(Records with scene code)
↓

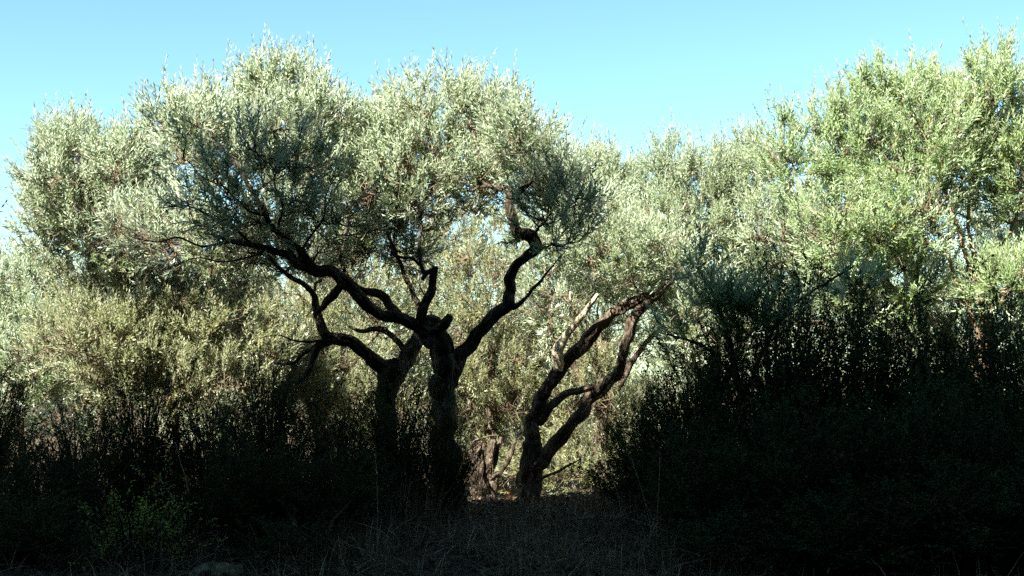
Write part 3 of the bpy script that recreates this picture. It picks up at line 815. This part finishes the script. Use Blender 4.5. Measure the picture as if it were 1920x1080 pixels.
for (u, Y, sx, sz, rz, k, label) in [
    (1215, 12.2, .72, .60, 0.4, 0, 'small thicket shrub beside the grassy gap'),
    (1320, 11.8, .95, .92, 1.6, 1, 'thicket shrub under the blue-green sapling'),
    (1460, 11.8, 1.0, 1.24, 2.9, 0, 'spiky topped thicket shrub, highest of the dark mass'),
    (1590, 11.6, 1.05, 1.18, 3.8, 1, 'broad thicket shrub in the middle of the dark mass'),
    (1730, 11.5, 1.0, 1.15, 5.1, 0, 'thicket shrub below the tan stems of the tall olive'),
    (1860, 11.6, 1.0, 1.10, 0.9, 1, 'thicket shrub next to the picture edge'),
    (1985, 11.8, 1.0, 1.12, 2.3, 0, 'thicket shrub cut by the picture edge'),
    (1395, 9.5, .8, .30, 0.7, 1, 'lowest sprawling thicket shrub beside the tall straws'),
    (1580, 9.35, .9, .36, 2.1, 0, 'lowest sprawling thicket shrub at the picture bottom, middle one'),
    (1790, 9.3, .9, .38, 4.0, 1, 'lowest sprawling thicket shrub towards the corner'),
    (1940, 9.4, .8, .40, 5.2, 0, 'lowest sprawling thicket shrub cut by the corner'),
    (1330, 10.5, .9, .52, 4.4, 0, 'low front shrub of the thicket behind the tall straws'),
    (1500, 10.3, 1.0, .66, 5.6, 1, 'low front shrub in the blackest part of the thicket'),
    (1700, 10.2, 1.0, .70, 1.1, 0, 'front shrub of the thicket facing the viewer'),
    (1880, 10.2, 1.0, .66, 3.0, 1, 'front shrub in the black corner of the thicket')]:
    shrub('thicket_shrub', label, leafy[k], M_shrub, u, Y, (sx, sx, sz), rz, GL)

bright = shrub_data(0.62, 0.40, 46, 5, 0.020, 0.62, 9, 0.5, 41, 0.16)
shrub('leafy_bush', 'small yellow-green bush with round leaves near the pale rock', bright, M_bright, 268, 9.6, (1.2, 1.2, 1.12), 0.6, None)
shrub('leafy_bush', 'small light green sprig sticking out above the yellow-green bush', shrub_data(0.8, 0.22, 14, 5, 0.020, 0.6, 9, 0.7, 43, 0.15), M_bright, 300, 10.1, (1, 1, 1.12), 2.0, None)

# ------------------------------------------------------------------ dry grass, stalks, rock, dead leaves
def blades(n, xr, yr, hmin, hmax, width, lean):
    x = rng.uniform(*xr, n)
    y = rng.uniform(*yr, n)
    clump = np.array([mnoise.noise(Vector((a * 1.3, b * 1.3, 4.0))) for a, b in zip(x, y)])
    keep = clump > rng.uniform(-0.7, 0.35, n)
    x, y, clump = x[keep], y[keep], clump[keep]
    n = len(x)
    h = rng.uniform(hmin, hmax, n) * (0.8 + 0.6 * np.clip(clump, 0, 1))
    a = rng.uniform(0, 2 * math.pi, n)
    ln = np.abs(rng.normal(0, lean, n))
    b0 = np.stack([x, y, ground_z(x, y) - 0.01], -1)
    d = np.stack([np.cos(a), np.sin(a), 0 * a], -1)
    M = 5
    t = np.linspace(0, 1, M)
    P = b0[:, None] + np.array([0, 0, 1.0]) * (h[:, None] * (t - 0.38 * np.clip(ln, 0, 2)[:, None] * t ** 2))[..., None] + d[:, None] * (h * ln)[:, None, None] * (t ** 1.8)[None, :, None]
    P[..., 2] = np.maximum(P[..., 2], ground_z(P[..., 0], P[..., 1]) + 0.004)
    side = np.stack([-np.sin(a), np.cos(a), 0 * a], -1)
    rot = rng.uniform(0, math.pi, n)
    side = unit(side * np.cos(rot)[:, None] + d * np.sin(rot)[:, None])
    w = width * rng.uniform(0.5, 1.4, n)
    wt = np.array([1, .95, .8, .55, .15])
    Lf = P - side[:, None] * (w[:, None] * wt)[..., None]
    Rt = P + side[:, None] * (w[:, None] * wt)[..., None]
    V = np.stack([Lf, Rt], 2).reshape(-1, 3)
    o = (np.arange(n) * M * 2)[:, None, None] + (np.arange(M - 1) * 2)[None, :, None]
    F = (o + np.array([0, 1, 3, 2])[None, None]).reshape(-1, 4)
    return V, F, np.repeat(rng.uniform(0, 1, n), M * 2)

V, F, var = blades(11000, (-2.9, 1.9), (8.0, 12.6), 0.10, 0.48, 0.0032, 1.2)
for args in [(1500, (-5.4, -2.9), (8.0, 12.0), 0.1, 0.35, 0.003, 1.2), (1500, (1.9, 5.4), (8.0, 12.0), 0.1, 0.35, 0.003, 1.2), (3500, (-2.7, -0.62), (11.0, 12.9), 0.25, 0.75, 0.0028, 0.5), (1800, (0.5, 1.5), (11.0, 12.9), 0.20, 0.50, 0.0028, 0.6), (900, (-0.6, 0.5), (9.2, 10.6), 0.2, 0.5, 0.003, 1.0)]:
    V2, F2, var2 = blades(*args)
    V, F, var = np.concatenate([V, V2]), np.concatenate([F, F2 + len(V)]), np.concatenate([var, var2])
V2, F2, var2 = blades(9000, (-1.6, 2.0), (9.0, 13.2), 0.10, 0.34, 0.0026, 1.2)
V, F, var = np.concatenate([V, V2]), np.concatenate([F, F2 + len(V)]), np.concatenate([var, var2])
add('dry_grass', make_mesh('dry_grass', V, [F], var), M_straw, label='tangled dry straw-coloured grass covering the shaded ground', kind='stuff')
V, F, var = blades(9000, (-3.0, 3.6), (13.2, 18.5), 0.03, 0.15, 0.003, 0.6)
add('dry_grass', make_mesh('sunlit_grass', V, [F], var), M_straw, label='sunlit dry grass around the stump beyond the trees', kind='stuff')

n = 22000
lx, ly = rng.uniform(-5.4, 5.4, n), rng.uniform(8.0, 15.5, n)
lp = np.stack([lx, ly, ground_z(lx, ly) + rng.uniform(0.003, 0.05, n)], -1)
ld = rng.normal(0, 1, (n, 3)) * [1, 1, .35]
V, tri, quad, var = leaves(lp, ld, rng.normal(0, .5, (n, 3)) + [0, 0, 1], rng.uniform(.03, .11, n), rng.uniform(.012, .035, n), rng.uniform(0, 1, n) ** 2.2, bend=.3)
add('leaf_litter', make_mesh('leaf_litter', V, [tri, quad], var), M_litter, label='brown leaf litter strewn over the shaded ground', kind='stuff')
n = 2600
lx, ly = rng.uniform(-5.4, 5.4, n), rng.uniform(8.0, 15.0, n)
a0 = np.stack([lx, ly, ground_z(lx, ly) + rng.uniform(0.004, 0.06, n)], -1)
a1 = a0 + unit(rng.normal(0, 1, (n, 3)) * [1, 1, .3]) * rng.uniform(.12, .7, (n, 1))
a1[:, 2] = np.maximum(a1[:, 2], ground_z(a1[:, 0], a1[:, 1]) + .005)
V, F = tubes(curve_between(a0, a1, 4, rng.normal(0, .06, (n, 3)), .03), np.repeat(rng.uniform(.0015, .005, (n, 1)), 4, 1), 3)
add('fallen_twigs', make_mesh('fallen_twigs', V, [F]), M_twig, label='thin fallen twigs scattered among dry grass and litter', kind='stuff')

for k, (pts, label) in enumerate([
    ([(1232, 1085), (1222, 1000), (1205, 925), (1183, 858)], 'tallest dry grass stalk in front of the thicket'),
    ([(1166, 970), (1158, 925), (1138, 870), (1124, 822)], 'dry grass stalk arching beside the gap'),
    ([(1231, 1050), (1232, 980), (1236, 900), (1237, 850)], 'straight dry grass stalk in front of the thicket'),
    ([(706, 1070), (708, 980), (707, 900), (703, 850)], 'single upright dry stalk in front of the short trunk'),
    ([(1280, 1010), (1220, 985), (1150, 968), (1060, 972)], 'long dry stem bowed flat over the grass'),
    ([(354, 925), (346, 890), (336, 860), (330, 832)], 'thin pale stalk above the yellow-green bush'),
]):
    Y = 9.3 if k not in (4,) else 9.6
    W = catmull([list(at(u, v, Y)) for u, v in pts], 8)
    R = np.linspace(0.0042, 0.0018, len(W))
    tv, tf = tubes(W[None], R[None], 5)
    root = thing('dry_stalk', W[0], label, 'grass stalk', 'tall dry stalks')
    add('stem', make_mesh('stalk', tv, [tf], np.full(len(tv), .8), smooth=True), M_straw, root)
    nn = 14
    q = W[-1] - (W[-1] - W[-6]) * rng.uniform(0, 1, (nn, 1))
    tdir = unit(W[-1] - W[-3])
    V, tri, quad, var = leaves(q, tdir + rng.normal(0, .35, (nn, 3)), rng.normal(0, 1, (nn, 3)), np.full(nn, .022), np.full(nn, .006), rng.uniform(.4, 1, nn))
    add('seed_head', make_mesh('seed_head', V, [tri, quad], var), M_straw, root, kind='stuff')

def rock_mesh(sx, sy, sz, seed):
    nu, nv = 28, 16
    V = []
    for i_ in range(nv + 1):
        for j_ in range(nu):
            ph = math.pi * i_ / nv
            th = 2 * math.pi * j_ / nu
            d = Vector((math.sin(ph) * math.cos(th), math.sin(ph) * math.sin(th), math.cos(ph)))
            f = 1 + 0.32 * mnoise.noise(d * 1.4 + Vector((seed, 0, 0))) + 0.14 * mnoise.noise(d * 3.5 + Vector((0, seed, 0))) + 0.05 * mnoise.noise(d * 9)
            V.append((d.x * f * sx, d.y * f * sy, d.z * f * sz))
    V = np.array(V)
    i_ = np.arange((nv + 1) * nu).reshape(nv + 1, nu)
    r = np.roll(i_, -1, 1)
    F = np.stack([i_[:-1], i_[1:], r[1:], r[:-1]], -1).reshape(-1, 4)
    return make_mesh('rock', V, [F], smooth=True)

for (u, v, Y, s, label) in [(410, 1066, 9.15, (.21, .17, .11), 'pale rounded rock lying in the grass by the yellow-green bush'),
                            (640, 1072, 9.1, (.06, .06, .035), 'fist-sized stone among dry grass'),
                            (1000, 975, 12.4, (.10, .08, .06), 'small stone at the foot of the leaning tree')]:
    p = at(u, v, Y)
    o = add('rock', rock_mesh(*s, u * .1), M_rock, None, label=label, category='rock')
    o.location = (p[0], p[1], max(float(ground_z(p[0], p[1])) + s[2] * .35, 0))

# a few big fallen leaves
for k, (u, v, label) in enumerate([(724, 1018, 'curled fallen leaf standing in dry grass under the short trunk'), (798, 1070, 'fallen leaf flat at the lower edge of the picture'),
                                   (1064, 1050, 'broad pale fallen leaf under the leaning tree'), (556, 988, 'narrow pale fallen leaf caught on grass stems'), (340, 897, 'brown dead leaf hanging in the broom')]):
    Y = 9.3 if k != 4 else 10.0
    p = at(u, v, Y)
    n = 1
    V, tri, quad, var = leaves(p[None], rng.normal(0, 1, (1, 3)) + [[1.0, 0, .2]], np.array([[0.1, -.7, .7]]), np.array([.075]), np.array([.04]), np.array([.55]), bend=.3)
    o = add('fallen_leaf', make_mesh('fallen_leaf', V, [tri, quad], var), M_straw if k != 4 else M_rust, None, label=label, category='leaf', group='fallen leaves in the grass')

# rust-coloured dead sprig between the stump and the leaning tree
p = at(957, 948, 16.9)
root = thing('dead_sprig', p, 'rust-orange dead sprig between the stump and the leaning tree', 'sprig')
st = np.repeat(p[None], 9, 0)
stems, lv = spray(st, np.array([0, 0, 1.0]) + rng.normal(0, .22, (9, 3)), 0.30, 0.06, 7, 0.0)
add('stems', make_mesh('sprig_stems', stems[0], [stems[1]]), M_twig, root)
V, tri, quad, var = leaves(*lv)
add('leaves', make_mesh('sprig_leaves', V, [tri, quad], var), M_rust, root)
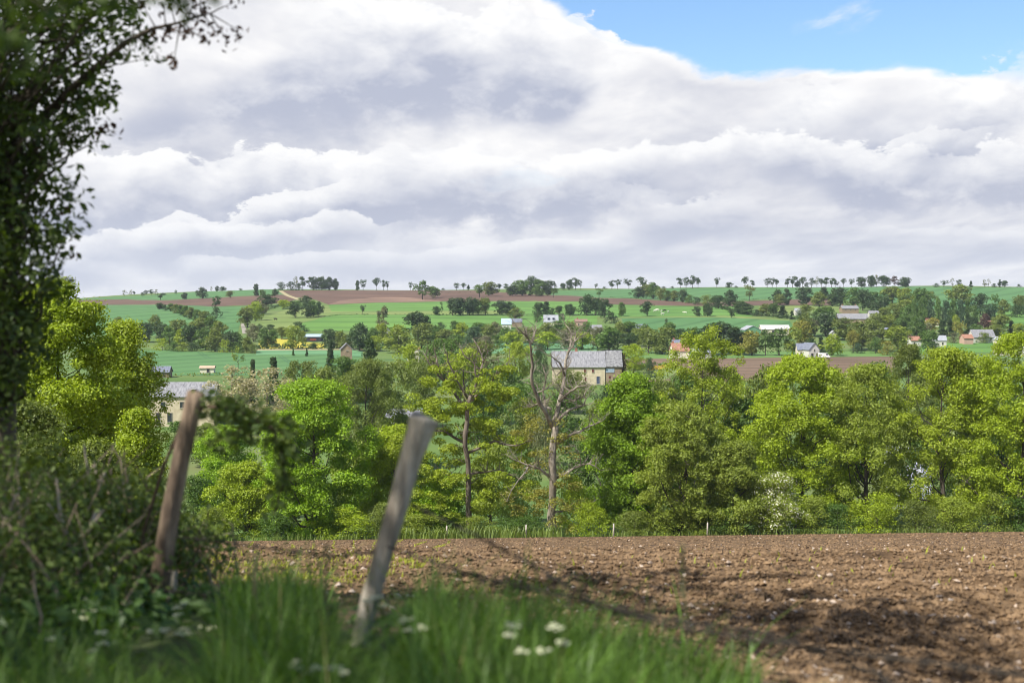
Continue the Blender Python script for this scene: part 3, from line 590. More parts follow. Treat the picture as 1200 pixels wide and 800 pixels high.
# ------------------------------------------------------------------ far trees: slopes
H_ = 'trees on the far slope'
cluster('in the belt crossing the left slope', H_, [(187,355,362.5,9,'rd','dk'), (193.5,357,364,6,'bu','dk'), (200,356,365,10,'tl','md'), (206,356.5,367,10,'tl','ol'), (212,357,369,11,'tl','md'), (218,358.5,371.5,11,'tl','md'), (224,360.5,374,12,'tl','ol'), (231,363,377,13,'tl','md'), (238,364.5,379,13,'rd','ol')])
cluster('in the green slope beside the lane', H_, [(252,346.5,366,15,'um','dk','dark leaning tree standing alone at the brown strip beside the tree belt'), (253.5,360,373,13,'bu','dk','dark bush at the foot of the leaning tree on the green slope')])
cluster('in the wood above the left field', 'trees of the wood above the left field', [(137,372,392,14,'rd','ol'), (172,378,401,19,'rd','dk'), (181,369.6,388,14,'rd','ol'), (189,380,402,17,'rd','dk'), (199,383,405,17,'rd','md'), (207,374.5,398,18,'rd','ol'), (214,386,406,15,'rd','ye'), (224,382,408,21,'rd','dk'), (232,373.5,396,22,'rd','ol'), (246,372,396,20,'rd','md'), (241,386,410,19,'rd','md'), (258,377,400,18,'rd','ol'), (252,388,412,22,'tl','ol'), (269,388,412,17,'rd','dk'), (278,391,412,16,'rd','md'), (289,396,413,15,'tl','ol')])
cluster('in the low hedge by the left field', 'bushes of the low hedge', [(190.5,396.6,411,19,'bu','ye'), (203.5,401,411.4,17,'bu','md'), (214,402,412,14,'bu','fe'), (226,401,412,16,'bu','dk'), (262,398,413,14,'bu','ye'), (296,403,414,12,'bu','ol'), (280,404,413.6,12,'bu','md')])
cluster('beside the lane left of the grassy slope', H_, [(290,361,384,19,'rd','ol'), (299,354,376,16,'rd','lm'), (312,345.6,358.4,19,'rd','dk'), (308,356,368,12,'rd','gy'), (331.5,351.6,362,14,'rd','lm'), (342,352.6,360.6,12,'bu','dk'), (350,353,359,9,'bu','md'), (359,347,356.6,13,'rd','dk')])
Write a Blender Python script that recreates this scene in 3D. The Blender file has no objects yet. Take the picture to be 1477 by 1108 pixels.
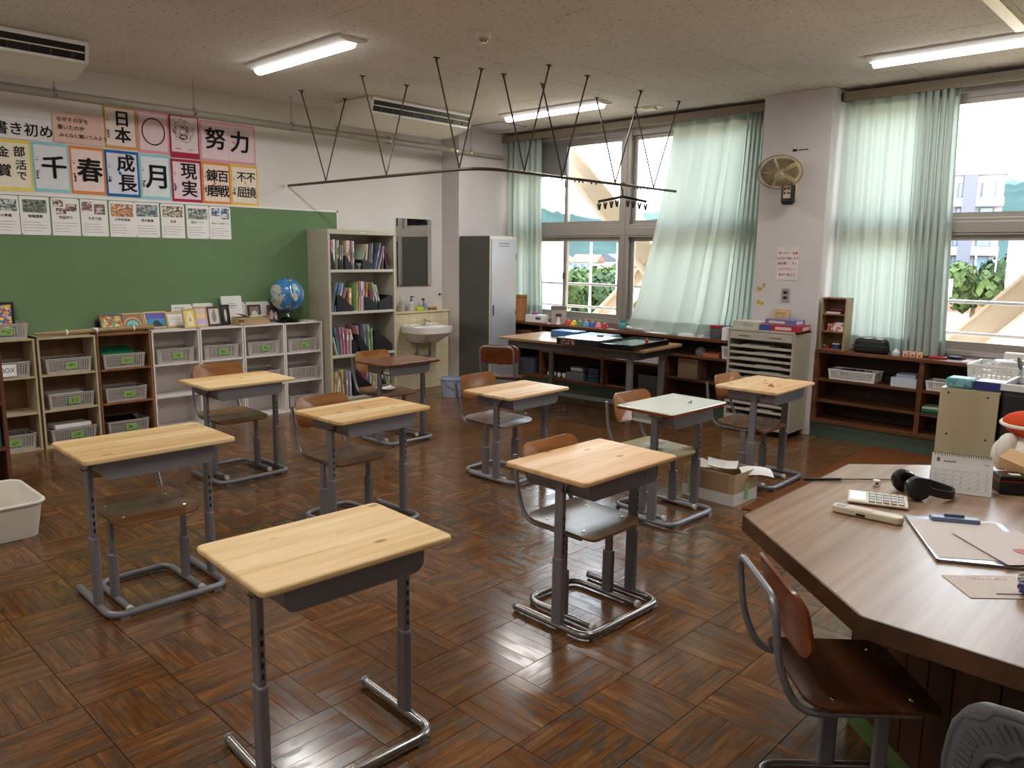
import bpy, bmesh, math, random
from mathutils import Vector, Matrix, Euler
random.seed(7)
SC = bpy.context.scene
COL = SC.collection
PI = math.pi
def rad(d): return d * PI / 180

# ------------------------------------------------------------------ camera
_yaw, _pit, _rol = rad(46.487), rad(9.522), rad(0.754)
_F = Vector((math.sin(_yaw) * math.cos(_pit), math.cos(_yaw) * math.cos(_pit), -math.sin(_pit)))
_r = Vector((math.cos(_yaw), -math.sin(_yaw), 0)); _u = _r.cross(_F)
_R = _r * math.cos(_rol) + _u * math.sin(_rol); _U = -_r * math.sin(_rol) + _u * math.cos(_rol)
cd = bpy.data.cameras.new('camera'); cam = bpy.data.objects.new('camera', cd); COL.objects.link(cam)
cd.sensor_fit = 'HORIZONTAL'; cd.sensor_width = 36.0; cd.lens = 1120.0 / 1477.0 * 36.0
cd.clip_start = 0.05; cd.clip_end = 4000
cam.matrix_world = Matrix(((_R.x, _U.x, -_F.x, 0), (_R.y, _U.y, -_F.y, 0), (_R.z, _U.z, -_F.z, 1.58), (0, 0, 0, 1)))
SC.camera = cam

# ------------------------------------------------------------------ world, sun, exposure
SC.view_settings.view_transform = 'Standard'
SC.view_settings.look = 'None'
SC.view_settings.gamma = 1.0
SC.view_settings.use_curve_mapping = False
SC.view_settings.exposure = 1.15
w = bpy.data.worlds.new('hazy_sky'); SC.world = w; w.use_nodes = True
_n = w.node_tree.nodes; _l = w.node_tree.links
_bg = _n['Background']; _bg.inputs['Strength'].default_value = 4.6
_tc = _n.new('ShaderNodeTexCoord'); _sx = _n.new('ShaderNodeSeparateXYZ'); _rp = _n.new('ShaderNodeValToRGB')
_l.new(_tc.outputs['Generated'], _sx.inputs[0]); _l.new(_sx.outputs['Z'], _rp.inputs[0]); _l.new(_rp.outputs[0], _bg.inputs['Color'])
_rp.color_ramp.elements[0].position = 0.0; _rp.color_ramp.elements[0].color = (0.95, 0.98, 1.0, 1)
_rp.color_ramp.elements[1].position = 0.6; _rp.color_ramp.elements[1].color = (0.72, 0.84, 1.0, 1)
sd = bpy.data.lights.new('sun', 'SUN'); sun = bpy.data.objects.new('sun', sd); COL.objects.link(sun)
sd.energy = 1.3; sd.angle = rad(1.0); sd.color = (1.0, 0.95, 0.86)
sun.rotation_euler = Vector((0.52, 0.25, -0.8)).to_track_quat('-Z', 'Y').to_euler()
for i, (yc, yw) in enumerate(((5.09, 3.4), (1.06, 3.4))):        # light portals in the two window bays (guide the sky light, emit nothing)
    pd = bpy.data.lights.new('window_portal', 'AREA'); po = bpy.data.objects.new('window_portal', pd); COL.objects.link(po)
    pd.shape = 'RECTANGLE'; pd.size = 2.05; pd.size_y = yw; pd.cycles.is_portal = True
    po.location = (7.24, yc, 1.86); po.rotation_euler = (0, rad(90), 0)
LED_POWER = 11.0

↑

Work to complete: Show every line from the listing above in which the string "script" appears.

Answer to this problem:
Write part 3 of the bpy script that recreates this picture. It picks up at line 815. This part finishes the script. Use Blender 4.5. Measure the picture as if it were 1920x1080 pixels.
Continue the Blender Python script for this scene: part 3, from line 590. More parts follow. Treat the picture as 1200 pixels wide and 800 pixels high.
Write a Blender Python script that recreates this scene in 3D. The Blender file has no objects yet. Take the picture to be 1477 by 1108 pixels.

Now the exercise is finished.